***** Dataset extract *****
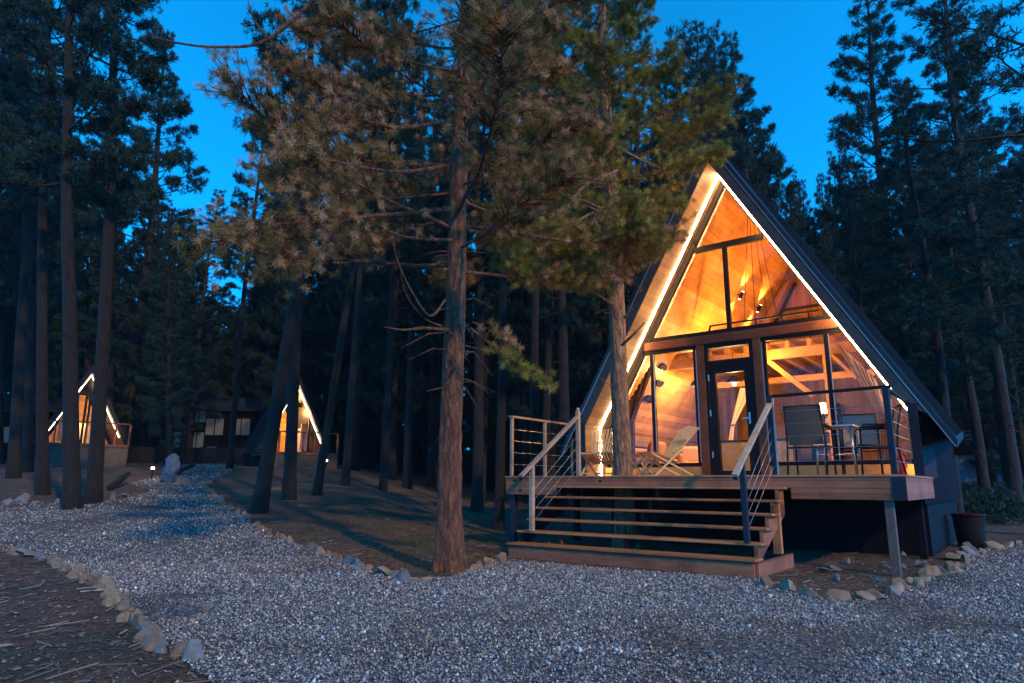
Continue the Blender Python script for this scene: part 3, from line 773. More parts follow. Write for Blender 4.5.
def hero_pine(px, py, ground=True, loc=None, H=15, r0=.19, seed=1, bark='bark', fol='fol_hero', label='', **kw):
    x, y = loc if loc else hit(px, py); z = ground_z(x, y)
    root = thing('pine_tree', label, 'pine tree', (x, y, z))
    mb, cm, tr, rad, zs_ = pine_data(seed=seed, H=H, r0=r0, hero=True, **kw)
    tm = hero_trunk((tr, H), rad, seed)
    tk = link('trunk', tm, M[bark], root)
    bo = link('branches', mb.mesh('branches', True), M[bark], root); bo.name = 'branch'
    cm.materials.append(M[fol]); link('crown', cm, None, root)
    return root, tr, rad
def rnd_side(rng, tp):
    # outer left tips of the main pine: dry, warm light painted in paler
    b = rng.beta(1.5, 2.2, len(tp)); q = tp[:, 0]*(-HR[0])+tp[:, 1]*(-HR[1])
    return np.clip(b+0.20*np.clip(q/2.6, 0, 1)*(rng.random(len(tp))), 0, 1)
pm, trM, radM = hero_pine(450, 571, H=15.5, r0=.148, seed=5, label='large rough-barked pine standing at the edge of the gravel', cb=3.7, Rm=3.1, nlimb=104, per=86, nl=.08, w=.0042, K=62, droop=.12, upt=.35, shape='flat', stub=22, rndw=rnd_side)
T_LOC = (-1.34, .75)
def clear_of_gable(q):       # boughs that would grow against the glazed gable have been cut
    u, v, _ = pix(q.x+T_LOC[0], q.y+T_LOC[1], q.z+ground_z(*T_LOC)); return u < 728-(v-160)*.72
pt_, trT, radT = hero_pine(622, 475, loc=T_LOC, H=15.5, r0=.155, seed=8, bark='bark_orange', fol='fol_hero2', label='pine growing up through the deck in front of the cabin', cb=3.9, Rm=2.5, nlimb=110, per=84, nl=.078, w=.0044, K=60, droop=.12, upt=.4, shape='flat', stub=6, keep=clear_of_gable)
def extra_limb(root, pts, r_, fol=None, seed=0, ntuft=0, spread=.25, name='branch', bark='bark'):
    """a limb laid out in world points, with tufts on its outer half"""
    o = root.location; mb = MB(); P_ = [Vector(p)-Vector(o) for p in pts]
    # smooth
    S = []
    for i in range(len(P_)-1):
        p0 = P_[max(i-1, 0)]; p1 = P_[i]; p2 = P_[i+1]; p3 = P_[min(i+2, len(P_)-1)]
        for k in range(5):
            t = k/5; S.append(0.5*((2*p1)+(p2-p0)*t+(2*p0-5*p1+4*p2-p3)*t*t+(3*p1-p0-3*p2+p3)*t**3))
    S.append(P_[-1]); n = len(S)
    mb.tube(S, [r_*(1-0.75*i/(n-1)) for i in range(n)], 7, True)
    rr = random.Random(seed); tp = []; td = []
    for j in range(ntuft):
        s_ = .25+.75*math.sqrt(rr.random()); i = min(n-2, int(s_*(n-1))); q = S[i]; bd = (S[i+1]-S[i]).normalized()
        tw = (bd*.7+Vector((rr.gauss(0, .6), rr.gauss(0, .6), rr.gauss(0.1, .45)))).normalized(); L = rr.uniform(.05, spread)
        e = q+tw*L; mb.tube([q, e], [.005, .003], 3, False)
        tp.append(tuple(e)); td.append(tuple(tw))
    link('branch', mb.mesh('branch', True), M[bark], root)
    if ntuft:
        rng = np.random.default_rng(seed); V_ = tufts(np.array(tp), np.array(td), rng, .085, .0045, 60, 1.9)
        cm = np_mesh('needles', V_, np.arange(len(V_)).reshape(-1, 4), 4, False, np.repeat(rng.beta(1.6, 1.8, ntuft), 60)); cm.materials.append(M[fol])
        link('needle_cluster', cm, None, root)
# limbs and dead boughs of the main pine that read in the photograph
DM = 8.1
extra_limb(pm, [at(447, 330, 8.2), at(425, 328, 8.0), at(404, 330, 7.9), at(384, 327, 7.8)], .028)
extra_limb(pm, [at(470, 328, 8.2), at(492, 345, 8.1), at(515, 362, 8.0), at(548, 383, 7.9)], .018, 'fol_hero2', 31, 46, .16)
extra_limb(pm, [at(472, 322, 8.2), at(490, 330, 8.1), at(512, 348, 8.1)], .012, 'fol_hero', 32, 22, .14)
extra_limb(pm, [at(445, 300, 8.2), at(430, 316, 7.9), at(412, 292, 7.7), at(398, 262, 7.6), at(392, 238, 7.6)], .016)
extra_limb(pm, [at(442, 326, 8.1), at(424, 318, 7.9), at(407, 296, 7.8), at(400, 270, 7.8)], .010)
extra_limb(pm, [at(452, 208, 8.2), at(410, 213, 7.8), at(370, 216, 7.4), at(330, 222, 7.1), at(270, 226, 6.9), at(222, 250, 6.8)], .030, 'fol_hero', 33, 170, .55)
extra_limb(pm, [at(305, 186, 7.0), at(309, 212, 6.95), at(325, 228, 6.9), at(345, 249, 6.85)], .018, None, 1, 0)
extra_limb(pm, [at(454, 165, 8.2), at(400, 172, 7.7), at(352, 165, 7.3), at(315, 160, 7.0), at(282, 176, 6.9)], .028, 'fol_hero', 34, 170, .5)
extra_limb(pm, [at(452, 240, 8.2), at(400, 236, 7.8), at(352, 214, 7.5), at(300, 235, 7.2), at(288, 262, 7.1)], .022, 'fol_hero', 35, 150, .45)
extra_limb(pm, [at(452, 120, 8.2), at(400, 128, 7.8), at(350, 120, 7.5), at(300, 135, 7.3)], .030, 'fol_hero', 36, 150, .5)
extra_limb(pm, [at(357, 216, 7.3), at(356, 234, 7.3), at(353, 262, 7.3)], .006)
extra_limb(pm, [at(340, 216, 7.1), at(342, 240, 7.1)], .005)
extra_limb(pm, [at(452, -90, 8.3), at(390, -60, 8.0), at(330, -22, 7.8), at(300, 14, 7.7), at(262, 42, 7.6), at(222, 47, 7.5), at(184, 44, 7.4), at(150, 36, 7.4)], .034)
extra_limb(pm, [at(268, 38, 7.6), at(252, 16, 7.6), at(246, -12, 7.6)], .012)
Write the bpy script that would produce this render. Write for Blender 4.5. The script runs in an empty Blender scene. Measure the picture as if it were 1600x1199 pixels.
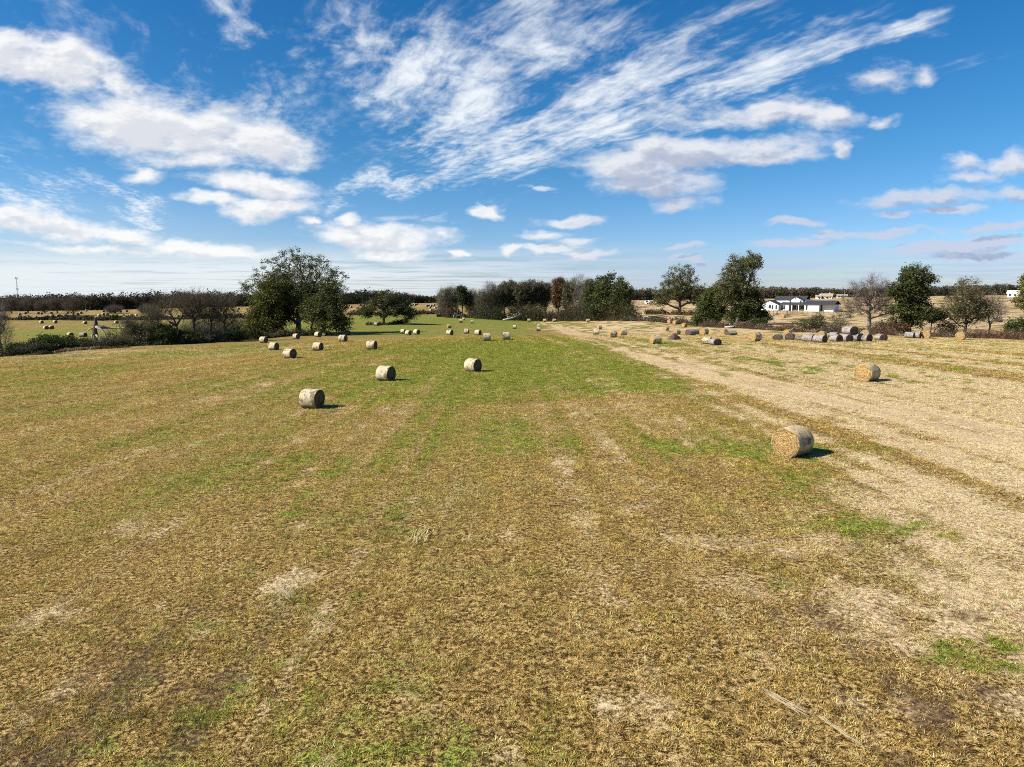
import bpy, math, random
import numpy as np
from mathutils import Vector, Matrix

# ------------------------------------------------------------------ camera, sky, sun, exposure
SC = bpy.context.scene
COL = SC.collection
PI = math.pi
F = 1600 * 24.0 / 36.0          # focal length in photo pixels (photo is 1600 x 1199)
HORIZON = 464.0
PITCH = math.atan((599.5 - HORIZON) / F)
CAM_Z = 7.7
SUN_EL = math.radians(37.0)
SUN_AZ_TO = math.radians(16.0)  # light travels towards +X, turned this much to +Y

cam_d = bpy.data.cameras.new("camera")
cam_d.sensor_width = 36.0
cam_d.lens = 24.0
cam_d.clip_start = 0.1
cam_d.clip_end = 20000.0
cam = bpy.data.objects.new("camera", cam_d)
COL.objects.link(cam)
cam.location = (0, 0, CAM_Z)
cam.rotation_euler = (PI / 2 - PITCH, 0, 0)
SC.camera = cam

SC.view_settings.view_transform = 'Standard'
SC.view_settings.look = 'None'
SC.view_settings.exposure = 0.90
SC.view_settings.gamma = 1.0
SC.view_settings.use_curve_mapping = False
SC.cycles.use_denoising = False
SC.cycles.filter_width = 1.0
SC.cycles.max_bounces = 6
SC.cycles.diffuse_bounces = 1
SC.cycles.glossy_bounces = 2
SC.cycles.transmission_bounces = 3
SC.cycles.transparent_max_bounces = 6

sun_d = bpy.data.lights.new("sun", 'SUN')
sun_d.energy = 5.0
sun_d.angle = math.radians(0.5)
sun_d.color = (1.0, 0.93, 0.82)
sun = bpy.data.objects.new("sun", sun_d)
COL.objects.link(sun)
ldir = Vector((math.cos(SUN_EL) * math.cos(SUN_AZ_TO), math.cos(SUN_EL) * math.sin(SUN_AZ_TO), -math.sin(SUN_EL)))
sun.rotation_euler = ldir.to_track_quat('-Z', 'Y').to_euler()
sun.location = (-200, 0, 300)

def pix_dir(px, py):
    """world direction of a photo pixel, scaled so that its y is 1 (for placing clouds and ground points)"""
    u = (px - 800) / F; v = (599.5 - py) / F
    y = math.cos(PITCH) + v * math.sin(PITCH)
    z = -math.sin(PITCH) + v * math.cos(PITCH)
    return u / y, z / y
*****
Problem statement — Do not copy any pictures. Retype exactly the stretch from the line with "Write the bpy" through the line with "SUN_AZ_TO = math.radians(16.0)".

Expected output —
Write the bpy script that would produce this render. Write for Blender 4.5. The script runs in an empty Blender scene. Measure the picture as if it were 1600x1199 pixels.
import bpy, math, random
import numpy as np
from mathutils import Vector, Matrix

# ------------------------------------------------------------------ camera, sky, sun, exposure
SC = bpy.context.scene
COL = SC.collection
PI = math.pi
F = 1600 * 24.0 / 36.0          # focal length in photo pixels (photo is 1600 x 1199)
HORIZON = 464.0
PITCH = math.atan((599.5 - HORIZON) / F)
CAM_Z = 7.7
SUN_EL = math.radians(37.0)
SUN_AZ_TO = math.radians(16.0)  # light travels towards +X, turned this much to +Y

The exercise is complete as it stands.